Saturday night evacuations were put in place in Ivanhoe on Lizzie Henry Road because of the Blueberry Farm Fire that ran from Sampson County into Pender County.

Lula Walker has lived off Lizzie Henry Road for over 15 years. This is not the first time she has been forced to evacuate due to wildfire. She says when it comes to these emergency situations, she puts safety first.

"I was scared the whole time thinking that one of these times our house won't make it,” Walker said. “That's the fear that I have, one of these times that the house isn't going to make it."

What fire officials say was a 90-acre wildfire broke containment lines and has grown to nearly 700 acres.

"We can contain it, we can monitor it but Mother Nature has to put it out,” said Sampson County Fire Ranger Grant Jones. “This fire here originated from a lightning strike which was nature. We're hoping nature will put an end to it also."

The early stages of the Blueberry Farm Fire are similar to that of the Juniper Fire on the other side of Pender County. Officials at that site were positive after recent progression.

"We definitely have, we see containment as an achievable goal right now,” Jones said.

With winds subsiding and a little bit of rain, weather conditions are holding the Juniper Road Fire in place.

There are now resources coming in from eight different states to help the North Carolina Forest Service begin to contain this fire.

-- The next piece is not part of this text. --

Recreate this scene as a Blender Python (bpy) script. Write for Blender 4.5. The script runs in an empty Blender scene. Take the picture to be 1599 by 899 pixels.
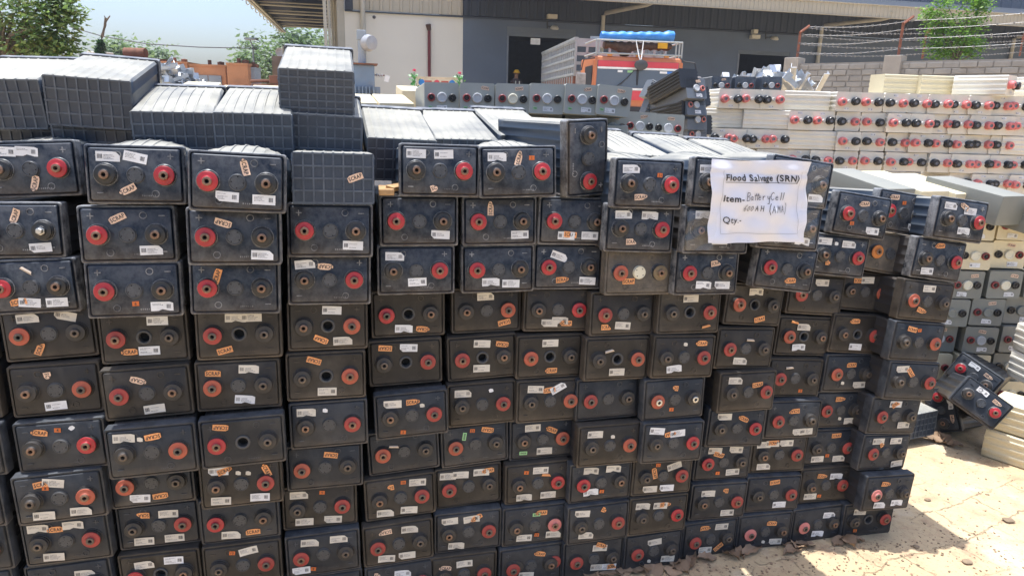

"We've been able to go in and do what we call a direct attack with tractor plow units putting a line right against the fires edge,” said North Carolina Forest Service Spokesman Bruce MacDonald. “We're having good success there and we're hoping today maybe by tomorrow to finish and have a connection across the northern edge of the fire."

The fire in the Holly Shelter Gameland has reached over 21,000-acres but according to officials it has not moved too much in the last couple of days. The blaze is currently 20 percent contained.

These separate fires along with others across the state have led Governor Bev Perdue to declare a State of Emergency in eastern North Carolina.